La abuela Juana era una de esas mujeres en las que uno
piensa cuando escucha hablar de la tradicional sociedad matriarcal vasca. No
era muy alta, pero para su época tenía una altura nada desdeñable, que sobrepasaba
eso sí con creces la de su esposo. Recia y de huesos anchos, en su juventud
había sido muy delgada. Nunca vi una fotografía suya de joven, si lo sé es
porque ella siempre me decía “yo también era delgada como tú, pero ya verás
cuando te hagas mayor”.
Amuma, como la llamábamos mis
hermanos y yo, no tuvo el pelo cano hasta cerca de los ochenta. La recuerdo siempre
con su cabello oscuro recogido bajo la nuca en un moño apretado que olía a brillantina.
Creo que solo una vez la vi, por accidente, con el pelo cayendo por la espalda.
Una mañana, haciéndose el moño sentada frente al tocador de su habitación. Sobre
este, el frasco de brillantina con el que se iba untando la larguísima melena
antes de recogerla. Se llamaba Cheseline
y olía a flores.
Era difícil ver reírse a la abuela, por lo que cuando
esto ocurría, para nosotros tres era un acontecimiento. Solía ocurrir alguna
noche en la cocina del caserío, en ese rato que pasábamos sentados en los
pequeños taburetes de madera con mis abuelos y mi madre –mi padre se quedaba en
Madrid trabajando y no venía hasta agosto-. Yo era bastante payasa, y algunas
veces conseguí hacer reír a mi abuela con ganas. Aunque la verdad, aún hoy no
sabría decir si la quería, porque pasábamos con ellos solamente los casi tres
meses de verano y las vacaciones de Semana Santa, y siempre nos sentimos como
forasteros. Notaba además en mi propia madre ese temor a la abuela, y cómo se
ponía nerviosa cuando cometíamos una travesura, inquietándose por su posible reacción.
Hace poco, contando a mis hijos algún episodio de aquella época, intenté transmitirles
el respetuoso pavor que sentíamos cuando mi abuela bramaba "mecatxisotz" y se rieron.

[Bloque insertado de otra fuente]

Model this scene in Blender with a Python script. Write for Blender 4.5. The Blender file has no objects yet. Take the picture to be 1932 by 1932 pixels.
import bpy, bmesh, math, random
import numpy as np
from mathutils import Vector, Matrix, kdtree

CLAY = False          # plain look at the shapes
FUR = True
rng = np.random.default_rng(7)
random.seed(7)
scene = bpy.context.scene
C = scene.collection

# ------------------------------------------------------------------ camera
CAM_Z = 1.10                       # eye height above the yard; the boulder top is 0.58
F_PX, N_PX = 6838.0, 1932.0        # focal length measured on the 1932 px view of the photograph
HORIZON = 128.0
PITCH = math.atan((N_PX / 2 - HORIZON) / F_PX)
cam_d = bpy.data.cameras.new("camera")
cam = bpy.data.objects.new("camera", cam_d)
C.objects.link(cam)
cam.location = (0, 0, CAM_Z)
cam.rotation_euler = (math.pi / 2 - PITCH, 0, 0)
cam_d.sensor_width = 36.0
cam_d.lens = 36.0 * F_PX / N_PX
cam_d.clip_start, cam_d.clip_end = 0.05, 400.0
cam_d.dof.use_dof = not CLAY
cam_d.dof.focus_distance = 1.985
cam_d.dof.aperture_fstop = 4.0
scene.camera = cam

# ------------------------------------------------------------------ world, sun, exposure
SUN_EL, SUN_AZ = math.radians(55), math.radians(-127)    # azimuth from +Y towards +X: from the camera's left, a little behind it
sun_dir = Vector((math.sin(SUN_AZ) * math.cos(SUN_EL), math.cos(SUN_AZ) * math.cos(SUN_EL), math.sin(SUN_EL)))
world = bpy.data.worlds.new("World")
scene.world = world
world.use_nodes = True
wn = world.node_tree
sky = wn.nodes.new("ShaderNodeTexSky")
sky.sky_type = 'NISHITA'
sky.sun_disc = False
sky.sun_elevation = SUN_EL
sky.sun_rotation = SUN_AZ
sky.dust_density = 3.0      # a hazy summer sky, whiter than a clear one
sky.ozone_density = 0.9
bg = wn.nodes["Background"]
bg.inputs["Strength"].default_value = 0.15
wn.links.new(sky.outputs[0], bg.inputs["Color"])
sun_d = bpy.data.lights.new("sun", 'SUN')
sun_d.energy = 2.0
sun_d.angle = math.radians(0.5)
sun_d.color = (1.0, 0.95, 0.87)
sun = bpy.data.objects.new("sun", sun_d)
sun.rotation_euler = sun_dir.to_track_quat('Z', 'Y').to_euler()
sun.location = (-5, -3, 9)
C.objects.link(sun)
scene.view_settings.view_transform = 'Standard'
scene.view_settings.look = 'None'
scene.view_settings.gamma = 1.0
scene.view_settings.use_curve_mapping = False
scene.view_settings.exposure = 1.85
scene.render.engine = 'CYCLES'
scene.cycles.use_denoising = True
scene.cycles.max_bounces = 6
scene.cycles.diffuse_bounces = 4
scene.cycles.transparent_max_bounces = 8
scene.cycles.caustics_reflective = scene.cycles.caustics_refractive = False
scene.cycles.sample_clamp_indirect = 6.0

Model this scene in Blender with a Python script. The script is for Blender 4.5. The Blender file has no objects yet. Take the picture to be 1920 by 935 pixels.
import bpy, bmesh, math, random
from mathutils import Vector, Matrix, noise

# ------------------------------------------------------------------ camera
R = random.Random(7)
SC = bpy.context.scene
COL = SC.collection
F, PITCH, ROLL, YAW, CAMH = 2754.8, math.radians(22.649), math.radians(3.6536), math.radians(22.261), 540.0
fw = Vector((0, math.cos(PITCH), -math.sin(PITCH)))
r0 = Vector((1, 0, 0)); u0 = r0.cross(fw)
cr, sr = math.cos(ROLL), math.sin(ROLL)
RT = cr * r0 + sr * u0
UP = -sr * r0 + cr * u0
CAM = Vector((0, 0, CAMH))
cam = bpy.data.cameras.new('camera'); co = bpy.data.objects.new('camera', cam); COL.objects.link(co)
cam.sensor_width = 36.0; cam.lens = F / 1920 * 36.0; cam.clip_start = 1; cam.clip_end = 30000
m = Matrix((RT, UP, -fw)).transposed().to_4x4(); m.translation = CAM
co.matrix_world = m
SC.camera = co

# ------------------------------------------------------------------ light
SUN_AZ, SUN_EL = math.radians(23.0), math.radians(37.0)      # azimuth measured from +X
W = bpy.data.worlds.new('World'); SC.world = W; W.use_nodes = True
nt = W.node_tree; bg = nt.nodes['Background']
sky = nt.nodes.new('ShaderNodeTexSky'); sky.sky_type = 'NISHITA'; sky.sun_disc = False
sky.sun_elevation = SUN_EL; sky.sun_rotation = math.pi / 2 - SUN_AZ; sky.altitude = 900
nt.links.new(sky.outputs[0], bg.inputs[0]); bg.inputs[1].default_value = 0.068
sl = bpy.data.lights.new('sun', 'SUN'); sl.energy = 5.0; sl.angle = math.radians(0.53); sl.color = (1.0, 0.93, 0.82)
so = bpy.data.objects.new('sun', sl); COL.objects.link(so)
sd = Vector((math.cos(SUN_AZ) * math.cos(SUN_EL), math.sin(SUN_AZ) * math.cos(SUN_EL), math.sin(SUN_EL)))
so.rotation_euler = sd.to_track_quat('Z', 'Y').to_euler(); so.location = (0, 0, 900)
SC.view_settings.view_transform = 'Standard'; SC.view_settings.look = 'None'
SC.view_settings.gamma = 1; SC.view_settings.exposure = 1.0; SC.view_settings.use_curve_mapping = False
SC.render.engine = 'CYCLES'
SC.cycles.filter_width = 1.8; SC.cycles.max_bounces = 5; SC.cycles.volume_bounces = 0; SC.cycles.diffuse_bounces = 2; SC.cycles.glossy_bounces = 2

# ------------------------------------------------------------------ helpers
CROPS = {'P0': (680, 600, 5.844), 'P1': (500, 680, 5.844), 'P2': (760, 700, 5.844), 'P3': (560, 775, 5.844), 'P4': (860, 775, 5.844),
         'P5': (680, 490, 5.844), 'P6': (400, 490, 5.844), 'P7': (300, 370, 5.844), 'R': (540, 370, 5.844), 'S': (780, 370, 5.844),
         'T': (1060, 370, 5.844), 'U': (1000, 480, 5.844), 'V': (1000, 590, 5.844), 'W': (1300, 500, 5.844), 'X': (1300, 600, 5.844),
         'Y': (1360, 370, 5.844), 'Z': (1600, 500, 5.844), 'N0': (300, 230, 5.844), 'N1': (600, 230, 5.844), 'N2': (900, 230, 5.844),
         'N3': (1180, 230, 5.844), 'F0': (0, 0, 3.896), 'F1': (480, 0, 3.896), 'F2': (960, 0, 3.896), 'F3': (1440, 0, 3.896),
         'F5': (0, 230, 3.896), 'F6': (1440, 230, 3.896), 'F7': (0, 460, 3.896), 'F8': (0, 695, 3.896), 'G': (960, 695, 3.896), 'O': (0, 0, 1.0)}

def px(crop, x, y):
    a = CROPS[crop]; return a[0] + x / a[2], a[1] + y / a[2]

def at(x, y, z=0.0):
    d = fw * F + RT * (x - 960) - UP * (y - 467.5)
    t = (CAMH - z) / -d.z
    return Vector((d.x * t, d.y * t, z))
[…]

Aquellos veranos, pasábamos casi todo el tiempo fuera
de casa, lo cual no significa que anduviéramos dando vueltas por las calles de
un pueblo, porque no había. Bueno, haber haber sí, claro, siempre hay un
pueblo, con su plaza, su iglesia, su ayuntamiento y su bar, pero el nuestro
estaba a un kilómetro. El caserío de los abuelos estaba algo alejado, entre
prados, bosques y monte bajo, como la mayoría de los de los vecinos. La casa
más cercana estaba al otro lado del camino, pero allí solo vivía una anciana
con un hijo mayor. Así que nosotros siempre jugábamos los tres juntos, en los
terrenos aledaños.
Los días de diario, teníamos que volver corriendo al
caserío todas las tardes antes de que acabara el consultorio sentimental de la Señora Francis en Radio Bilbao, si no
queríamos un disgusto. Inmediatamente a continuación comenzaba la retransmisión
del rosario desde la Basílica de Begoña. Estuviéramos donde estuviéramos, que podía
ser bastante lejos, corríamos con la lengua fuera para estar en la cocina antes
de las siete, perfectamente formados, en pie frente a la hornacina que
compartían la Virgen de Begoña y el aparato de radio. Junto al nicho, había una
fotografía de Carlos Garaikoetxea pegada a los azulejos con papel adhesivo.